>> Start

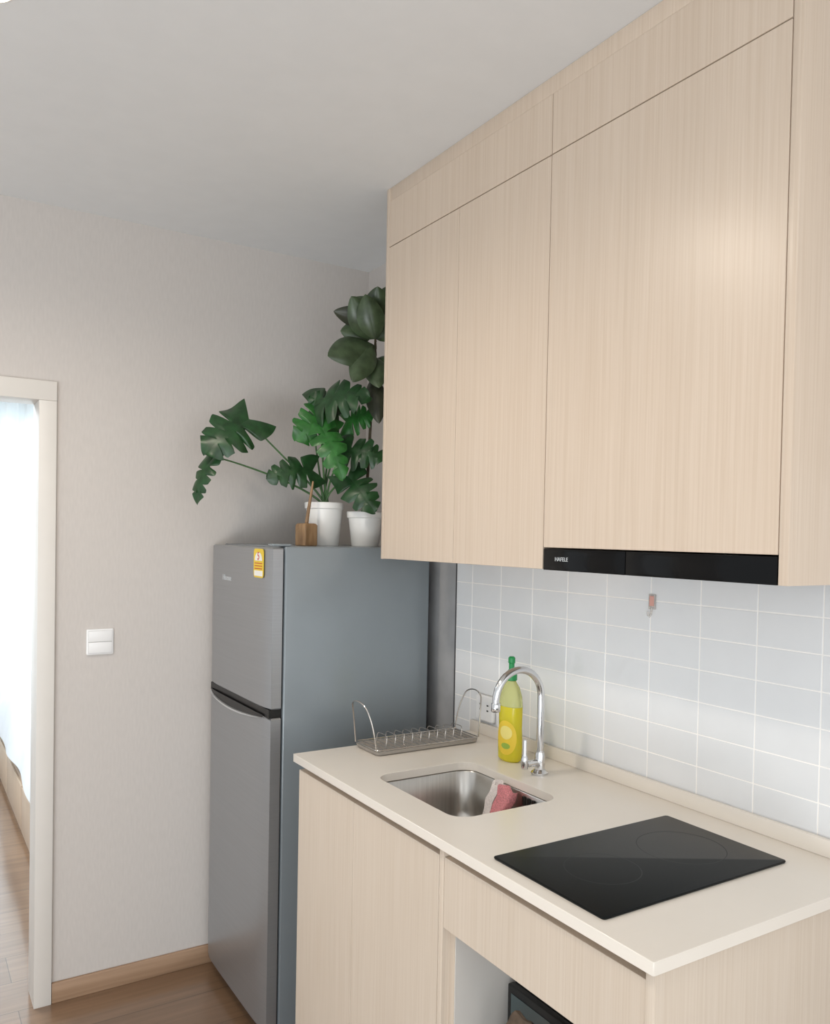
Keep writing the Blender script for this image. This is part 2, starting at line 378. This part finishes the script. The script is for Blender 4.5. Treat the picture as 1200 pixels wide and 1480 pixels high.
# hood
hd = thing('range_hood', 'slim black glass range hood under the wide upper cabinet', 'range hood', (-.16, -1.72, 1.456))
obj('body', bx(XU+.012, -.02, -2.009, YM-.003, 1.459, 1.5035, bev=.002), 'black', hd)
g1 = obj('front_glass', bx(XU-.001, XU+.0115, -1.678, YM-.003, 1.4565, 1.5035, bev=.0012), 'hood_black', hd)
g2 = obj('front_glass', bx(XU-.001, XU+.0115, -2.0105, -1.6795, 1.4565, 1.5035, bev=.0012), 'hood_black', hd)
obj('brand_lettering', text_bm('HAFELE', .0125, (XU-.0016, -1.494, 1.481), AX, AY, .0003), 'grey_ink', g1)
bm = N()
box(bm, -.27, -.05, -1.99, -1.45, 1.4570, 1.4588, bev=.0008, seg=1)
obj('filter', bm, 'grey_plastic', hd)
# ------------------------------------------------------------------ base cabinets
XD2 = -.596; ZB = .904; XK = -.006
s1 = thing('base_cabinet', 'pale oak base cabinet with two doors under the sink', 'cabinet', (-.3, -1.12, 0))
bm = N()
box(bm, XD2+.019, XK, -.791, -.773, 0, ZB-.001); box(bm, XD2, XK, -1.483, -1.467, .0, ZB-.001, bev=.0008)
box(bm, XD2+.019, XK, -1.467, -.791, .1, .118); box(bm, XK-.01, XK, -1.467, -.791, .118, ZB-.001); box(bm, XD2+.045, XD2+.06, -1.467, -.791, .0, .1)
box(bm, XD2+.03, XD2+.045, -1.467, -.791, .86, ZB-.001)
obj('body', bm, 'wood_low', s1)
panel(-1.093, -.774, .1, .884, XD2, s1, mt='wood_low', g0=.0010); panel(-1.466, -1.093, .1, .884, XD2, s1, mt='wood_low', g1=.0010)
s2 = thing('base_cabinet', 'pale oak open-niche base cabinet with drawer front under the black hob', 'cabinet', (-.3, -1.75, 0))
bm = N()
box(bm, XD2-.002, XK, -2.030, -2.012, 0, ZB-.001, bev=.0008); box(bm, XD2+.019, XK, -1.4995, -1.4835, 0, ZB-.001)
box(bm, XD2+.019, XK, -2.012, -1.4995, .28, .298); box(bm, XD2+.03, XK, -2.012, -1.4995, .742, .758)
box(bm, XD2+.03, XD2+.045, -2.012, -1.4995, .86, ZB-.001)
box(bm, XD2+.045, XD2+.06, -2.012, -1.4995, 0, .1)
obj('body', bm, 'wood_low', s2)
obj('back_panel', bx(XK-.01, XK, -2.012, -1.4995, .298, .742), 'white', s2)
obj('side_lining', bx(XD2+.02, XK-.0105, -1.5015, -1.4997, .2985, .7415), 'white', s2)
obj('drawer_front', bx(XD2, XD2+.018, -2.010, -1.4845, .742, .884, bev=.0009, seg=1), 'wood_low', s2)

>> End

Write out each line of the data exactly; the images should be left out.

COMPLETED EXERCISE
Keep writing the Blender script for this image. This is part 2, starting at line 378. This part finishes the script. The script is for Blender 4.5. Treat the picture as 1200 pixels wide and 1480 pixels high.
# hood
hd = thing('range_hood', 'slim black glass range hood under the wide upper cabinet', 'range hood', (-.16, -1.72, 1.456))
obj('body', bx(XU+.012, -.02, -2.009, YM-.003, 1.459, 1.5035, bev=.002), 'black', hd)
g1 = obj('front_glass', bx(XU-.001, XU+.0115, -1.678, YM-.003, 1.4565, 1.5035, bev=.0012), 'hood_black', hd)
g2 = obj('front_glass', bx(XU-.001, XU+.0115, -2.0105, -1.6795, 1.4565, 1.5035, bev=.0012), 'hood_black', hd)
obj('brand_lettering', text_bm('HAFELE', .0125, (XU-.0016, -1.494, 1.481), AX, AY, .0003), 'grey_ink', g1)
bm = N()
box(bm, -.27, -.05, -1.99, -1.45, 1.4570, 1.4588, bev=.0008, seg=1)
obj('filter', bm, 'grey_plastic', hd)
# ------------------------------------------------------------------ base cabinets
XD2 = -.596; ZB = .904; XK = -.006
s1 = thing('base_cabinet', 'pale oak base cabinet with two doors under the sink', 'cabinet', (-.3, -1.12, 0))
bm = N()
box(bm, XD2+.019, XK, -.791, -.773, 0, ZB-.001); box(bm, XD2, XK, -1.483, -1.467, .0, ZB-.001, bev=.0008)
box(bm, XD2+.019, XK, -1.467, -.791, .1, .118); box(bm, XK-.01, XK, -1.467, -.791, .118, ZB-.001); box(bm, XD2+.045, XD2+.06, -1.467, -.791, .0, .1)
box(bm, XD2+.03, XD2+.045, -1.467, -.791, .86, ZB-.001)
obj('body', bm, 'wood_low', s1)
panel(-1.093, -.774, .1, .884, XD2, s1, mt='wood_low', g0=.0010); panel(-1.466, -1.093, .1, .884, XD2, s1, mt='wood_low', g1=.0010)
s2 = thing('base_cabinet', 'pale oak open-niche base cabinet with drawer front under the black hob', 'cabinet', (-.3, -1.75, 0))
bm = N()
box(bm, XD2-.002, XK, -2.030, -2.012, 0, ZB-.001, bev=.0008); box(bm, XD2+.019, XK, -1.4995, -1.4835, 0, ZB-.001)
box(bm, XD2+.019, XK, -2.012, -1.4995, .28, .298); box(bm, XD2+.03, XK, -2.012, -1.4995, .742, .758)
box(bm, XD2+.03, XD2+.045, -2.012, -1.4995, .86, ZB-.001)
box(bm, XD2+.045, XD2+.06, -2.012, -1.4995, 0, .1)
obj('body', bm, 'wood_low', s2)
obj('back_panel', bx(XK-.01, XK, -2.012, -1.4995, .298, .742), 'white', s2)
obj('side_lining', bx(XD2+.02, XK-.0105, -1.5015, -1.4997, .2985, .7415), 'white', s2)
obj('drawer_front', bx(XD2, XD2+.018, -2.010, -1.4845, .742, .884, bev=.0009, seg=1), 'wood_low', s2)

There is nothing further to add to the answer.